In contrast to 2016, when the year started off with a sharp decline in global markets, 2017 did not present any substantial market corrections. The sailing was smooth, and as the year came to an end global equities (measured by the MSCI World Index) had risen for 14 consecutive months. Such a streak of monthly gains had not occurred since the inception of the MSCI world Index in 1969.
The optimism in financial markets was widespread throughout the year. A record amount of new issues came to the Nordic high yield market, amounting to more than NOK 120 billion, and the large US companies continued to set a record amount of new issues to the market, for the sixth consecutive year.
“All in all, the 2017 market conditions provided a favourable backdrop for our funds.”
The financial market strength throughout 2017 was less than obvious when entering the year. Firstly, in terms of valuation, equity markets were looking rather stretched. Secondly, we felt a somewhat synchronised withdrawal of monetary policy from global central banks, with the US Fed in forefront continuing its hiking cycle. On top of that, geopolitical tensions and concern regarding political decision-making had potential to stir markets.
The synchronised growth upswing in the global economy became increasingly evident throughout the year, and provided support to risk assets. Crude oil prices rose by 10 per cent over the course of year, also benefiting from the economic upswing in both EM and DM, and ended the year at a price per barrel of 76 dollars.
Interestingly, despite the evident improvement in the economic backdrop, interest rates did not adjust accordingly, at least not initially. Hence, interest rates were at roughly the same level when exiting the year as when we entered the year. In Norway, money market rates declined throughout the year, while longer dated interest rates remained rather unchanged.

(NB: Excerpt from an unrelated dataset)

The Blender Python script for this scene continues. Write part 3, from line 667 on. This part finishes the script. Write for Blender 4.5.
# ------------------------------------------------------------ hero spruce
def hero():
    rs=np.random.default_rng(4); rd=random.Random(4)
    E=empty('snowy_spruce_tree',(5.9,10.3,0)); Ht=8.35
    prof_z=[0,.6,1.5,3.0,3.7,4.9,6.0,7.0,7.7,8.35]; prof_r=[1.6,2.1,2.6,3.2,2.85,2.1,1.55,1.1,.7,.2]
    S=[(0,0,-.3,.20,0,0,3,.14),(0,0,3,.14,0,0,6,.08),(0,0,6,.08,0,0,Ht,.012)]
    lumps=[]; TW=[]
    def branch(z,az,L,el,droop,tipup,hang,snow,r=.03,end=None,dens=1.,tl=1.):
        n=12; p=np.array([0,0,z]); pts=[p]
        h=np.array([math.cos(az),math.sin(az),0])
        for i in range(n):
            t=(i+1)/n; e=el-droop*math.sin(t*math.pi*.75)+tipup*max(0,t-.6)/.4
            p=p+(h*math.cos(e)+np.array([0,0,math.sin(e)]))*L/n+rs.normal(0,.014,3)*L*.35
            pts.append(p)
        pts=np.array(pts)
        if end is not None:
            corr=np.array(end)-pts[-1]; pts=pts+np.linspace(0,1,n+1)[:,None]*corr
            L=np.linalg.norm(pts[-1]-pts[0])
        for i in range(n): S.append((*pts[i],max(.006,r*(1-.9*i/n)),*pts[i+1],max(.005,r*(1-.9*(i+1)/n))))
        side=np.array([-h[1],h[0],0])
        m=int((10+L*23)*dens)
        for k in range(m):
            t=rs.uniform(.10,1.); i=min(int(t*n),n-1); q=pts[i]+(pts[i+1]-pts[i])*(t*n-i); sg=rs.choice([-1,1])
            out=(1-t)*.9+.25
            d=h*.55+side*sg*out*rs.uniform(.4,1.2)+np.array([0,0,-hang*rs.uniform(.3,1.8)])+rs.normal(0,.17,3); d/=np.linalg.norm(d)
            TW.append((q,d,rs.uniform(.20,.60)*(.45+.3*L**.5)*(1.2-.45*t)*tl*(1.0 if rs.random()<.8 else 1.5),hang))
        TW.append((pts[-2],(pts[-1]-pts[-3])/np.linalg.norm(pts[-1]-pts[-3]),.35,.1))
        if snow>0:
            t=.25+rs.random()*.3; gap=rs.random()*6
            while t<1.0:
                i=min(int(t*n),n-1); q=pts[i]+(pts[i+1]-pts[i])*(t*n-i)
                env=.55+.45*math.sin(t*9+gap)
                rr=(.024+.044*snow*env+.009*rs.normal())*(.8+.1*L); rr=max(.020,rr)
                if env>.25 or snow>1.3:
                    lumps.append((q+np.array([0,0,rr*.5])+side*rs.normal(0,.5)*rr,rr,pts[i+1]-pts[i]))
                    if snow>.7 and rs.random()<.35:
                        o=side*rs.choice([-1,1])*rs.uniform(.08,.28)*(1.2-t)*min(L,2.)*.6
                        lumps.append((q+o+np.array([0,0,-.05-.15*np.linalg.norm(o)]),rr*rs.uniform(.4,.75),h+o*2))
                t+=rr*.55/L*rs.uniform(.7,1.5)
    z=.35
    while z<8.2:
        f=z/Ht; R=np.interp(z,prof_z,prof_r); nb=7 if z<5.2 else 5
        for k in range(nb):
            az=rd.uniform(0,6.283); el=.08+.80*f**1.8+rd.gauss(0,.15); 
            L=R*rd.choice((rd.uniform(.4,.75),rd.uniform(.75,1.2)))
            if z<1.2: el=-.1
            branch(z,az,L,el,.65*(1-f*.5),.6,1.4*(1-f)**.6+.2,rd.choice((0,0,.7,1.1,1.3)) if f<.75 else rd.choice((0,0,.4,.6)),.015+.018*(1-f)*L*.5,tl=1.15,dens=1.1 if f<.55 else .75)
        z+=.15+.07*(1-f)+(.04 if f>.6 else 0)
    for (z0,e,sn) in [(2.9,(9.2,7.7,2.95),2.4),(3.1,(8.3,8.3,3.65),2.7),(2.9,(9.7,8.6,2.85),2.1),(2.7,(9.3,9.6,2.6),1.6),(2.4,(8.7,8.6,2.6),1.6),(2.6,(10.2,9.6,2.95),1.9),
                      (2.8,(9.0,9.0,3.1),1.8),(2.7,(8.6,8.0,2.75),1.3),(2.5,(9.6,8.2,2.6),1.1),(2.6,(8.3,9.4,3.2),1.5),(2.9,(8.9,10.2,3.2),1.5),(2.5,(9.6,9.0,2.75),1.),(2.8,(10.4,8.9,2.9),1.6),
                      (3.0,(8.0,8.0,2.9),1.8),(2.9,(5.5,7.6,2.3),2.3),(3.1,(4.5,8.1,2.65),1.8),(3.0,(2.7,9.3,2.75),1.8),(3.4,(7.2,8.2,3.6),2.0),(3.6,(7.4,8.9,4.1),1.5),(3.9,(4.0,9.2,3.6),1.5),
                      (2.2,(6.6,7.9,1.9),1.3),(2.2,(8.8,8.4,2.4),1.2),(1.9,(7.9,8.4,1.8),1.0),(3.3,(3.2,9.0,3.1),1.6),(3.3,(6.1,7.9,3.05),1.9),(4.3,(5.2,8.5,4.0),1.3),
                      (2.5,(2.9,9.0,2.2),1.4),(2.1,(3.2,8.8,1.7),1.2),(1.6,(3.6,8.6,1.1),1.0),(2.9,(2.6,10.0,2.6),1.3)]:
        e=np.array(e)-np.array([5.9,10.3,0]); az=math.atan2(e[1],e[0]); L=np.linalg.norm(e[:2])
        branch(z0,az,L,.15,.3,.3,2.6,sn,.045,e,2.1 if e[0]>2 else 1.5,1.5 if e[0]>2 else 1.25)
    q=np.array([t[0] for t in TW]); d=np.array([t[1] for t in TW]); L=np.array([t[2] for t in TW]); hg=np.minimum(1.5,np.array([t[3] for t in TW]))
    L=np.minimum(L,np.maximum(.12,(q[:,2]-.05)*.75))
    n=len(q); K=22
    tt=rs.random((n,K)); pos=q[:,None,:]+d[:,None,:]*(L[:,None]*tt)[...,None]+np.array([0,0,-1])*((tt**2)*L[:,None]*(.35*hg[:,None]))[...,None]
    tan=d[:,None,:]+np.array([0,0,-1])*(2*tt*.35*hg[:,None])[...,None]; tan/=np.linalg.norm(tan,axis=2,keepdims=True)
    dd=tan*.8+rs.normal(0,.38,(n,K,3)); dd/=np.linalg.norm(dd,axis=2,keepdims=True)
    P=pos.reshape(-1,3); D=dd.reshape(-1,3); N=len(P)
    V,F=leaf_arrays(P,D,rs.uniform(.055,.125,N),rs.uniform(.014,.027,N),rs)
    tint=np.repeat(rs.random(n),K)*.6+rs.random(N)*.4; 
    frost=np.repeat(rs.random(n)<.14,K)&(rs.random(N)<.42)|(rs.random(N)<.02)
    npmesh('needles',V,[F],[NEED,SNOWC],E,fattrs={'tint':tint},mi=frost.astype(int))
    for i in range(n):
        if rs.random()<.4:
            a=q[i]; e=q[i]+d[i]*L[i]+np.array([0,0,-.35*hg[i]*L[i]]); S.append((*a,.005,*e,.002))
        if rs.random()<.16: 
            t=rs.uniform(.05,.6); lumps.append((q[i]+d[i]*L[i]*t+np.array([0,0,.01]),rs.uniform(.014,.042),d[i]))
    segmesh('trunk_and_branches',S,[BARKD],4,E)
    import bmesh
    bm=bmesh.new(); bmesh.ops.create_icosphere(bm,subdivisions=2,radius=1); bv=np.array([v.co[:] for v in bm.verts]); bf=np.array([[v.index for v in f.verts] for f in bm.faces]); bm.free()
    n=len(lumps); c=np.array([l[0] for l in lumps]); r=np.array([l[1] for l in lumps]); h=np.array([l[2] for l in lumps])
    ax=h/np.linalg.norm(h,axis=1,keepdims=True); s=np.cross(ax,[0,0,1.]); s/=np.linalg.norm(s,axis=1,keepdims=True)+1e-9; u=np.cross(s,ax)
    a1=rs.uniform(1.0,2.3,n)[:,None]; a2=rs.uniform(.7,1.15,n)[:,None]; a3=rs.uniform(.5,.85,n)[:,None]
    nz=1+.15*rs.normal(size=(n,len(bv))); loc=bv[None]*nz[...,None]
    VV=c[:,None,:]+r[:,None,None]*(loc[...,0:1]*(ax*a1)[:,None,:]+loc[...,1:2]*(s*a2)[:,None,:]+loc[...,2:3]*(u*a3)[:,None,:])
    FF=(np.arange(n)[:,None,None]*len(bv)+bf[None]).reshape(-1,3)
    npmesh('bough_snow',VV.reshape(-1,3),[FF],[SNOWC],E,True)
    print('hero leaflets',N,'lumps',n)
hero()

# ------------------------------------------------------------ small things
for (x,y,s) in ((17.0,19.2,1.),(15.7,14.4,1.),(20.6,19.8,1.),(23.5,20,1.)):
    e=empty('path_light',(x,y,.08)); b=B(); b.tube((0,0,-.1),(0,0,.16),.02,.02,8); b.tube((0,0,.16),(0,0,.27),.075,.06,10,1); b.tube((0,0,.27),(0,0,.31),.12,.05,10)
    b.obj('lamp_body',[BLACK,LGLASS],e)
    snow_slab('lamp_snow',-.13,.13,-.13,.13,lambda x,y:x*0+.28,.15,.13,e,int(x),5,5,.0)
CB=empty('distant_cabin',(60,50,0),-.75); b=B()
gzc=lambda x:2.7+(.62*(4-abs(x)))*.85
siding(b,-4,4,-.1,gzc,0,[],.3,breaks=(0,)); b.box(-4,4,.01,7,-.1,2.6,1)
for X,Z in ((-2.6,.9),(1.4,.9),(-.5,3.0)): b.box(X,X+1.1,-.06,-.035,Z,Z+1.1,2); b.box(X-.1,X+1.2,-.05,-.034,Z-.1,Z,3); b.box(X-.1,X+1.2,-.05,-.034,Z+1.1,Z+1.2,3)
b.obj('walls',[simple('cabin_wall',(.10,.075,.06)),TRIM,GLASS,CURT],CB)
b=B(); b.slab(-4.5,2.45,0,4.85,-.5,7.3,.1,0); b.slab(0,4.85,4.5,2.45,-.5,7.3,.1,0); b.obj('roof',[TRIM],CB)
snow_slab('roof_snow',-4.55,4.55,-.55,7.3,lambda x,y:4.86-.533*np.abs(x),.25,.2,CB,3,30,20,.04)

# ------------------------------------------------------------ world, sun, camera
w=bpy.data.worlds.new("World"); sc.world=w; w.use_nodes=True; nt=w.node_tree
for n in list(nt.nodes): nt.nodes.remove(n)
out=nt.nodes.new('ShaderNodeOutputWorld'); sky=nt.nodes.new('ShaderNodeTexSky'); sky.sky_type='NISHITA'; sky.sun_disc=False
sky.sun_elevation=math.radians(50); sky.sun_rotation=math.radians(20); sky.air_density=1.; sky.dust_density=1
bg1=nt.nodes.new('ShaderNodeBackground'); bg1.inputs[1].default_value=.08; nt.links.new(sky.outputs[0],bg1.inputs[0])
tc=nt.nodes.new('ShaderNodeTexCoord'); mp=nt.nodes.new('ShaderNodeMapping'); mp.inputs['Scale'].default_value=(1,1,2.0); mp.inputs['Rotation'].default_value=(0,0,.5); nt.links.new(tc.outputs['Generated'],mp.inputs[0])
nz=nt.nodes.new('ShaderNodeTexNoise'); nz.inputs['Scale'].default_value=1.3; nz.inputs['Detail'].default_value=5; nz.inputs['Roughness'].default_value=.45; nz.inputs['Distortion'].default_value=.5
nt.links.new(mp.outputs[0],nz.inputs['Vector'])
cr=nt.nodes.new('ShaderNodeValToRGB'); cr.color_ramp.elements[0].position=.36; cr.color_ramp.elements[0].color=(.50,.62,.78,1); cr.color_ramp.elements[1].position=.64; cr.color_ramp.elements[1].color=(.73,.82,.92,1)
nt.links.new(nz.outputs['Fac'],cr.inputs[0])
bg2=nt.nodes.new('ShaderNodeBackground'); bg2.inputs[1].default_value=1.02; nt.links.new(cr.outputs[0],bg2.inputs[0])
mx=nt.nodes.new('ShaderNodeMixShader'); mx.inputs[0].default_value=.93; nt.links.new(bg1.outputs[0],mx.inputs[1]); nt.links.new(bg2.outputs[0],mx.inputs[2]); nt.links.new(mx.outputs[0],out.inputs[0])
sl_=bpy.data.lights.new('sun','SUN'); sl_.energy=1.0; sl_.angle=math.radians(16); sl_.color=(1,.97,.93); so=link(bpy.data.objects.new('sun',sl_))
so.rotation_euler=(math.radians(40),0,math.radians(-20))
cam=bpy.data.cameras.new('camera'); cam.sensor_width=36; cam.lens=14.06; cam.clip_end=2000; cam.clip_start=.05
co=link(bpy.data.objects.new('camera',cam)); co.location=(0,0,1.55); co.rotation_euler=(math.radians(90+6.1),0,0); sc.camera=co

The goldilocks scenario, characterised by gradual economic improvement combined with still low interest rates, managed to fend off most potential market disruptions, and resulted in the stellar equity performance in 2017. Measured in local currency terms, global equities* returned 22 per cent. The Norwegian stock market followed global equities closely, with the benchmark index returning 19 per cent and the mutual fund index returning 17 per cent. Tighter credit spreads ensured a solid year also in credit markets, which enjoyed a more normal year after several years of heavy restructuring activity in the oil service sector.
All in all, the 2017 market conditions provided a favourable backdrop for our funds.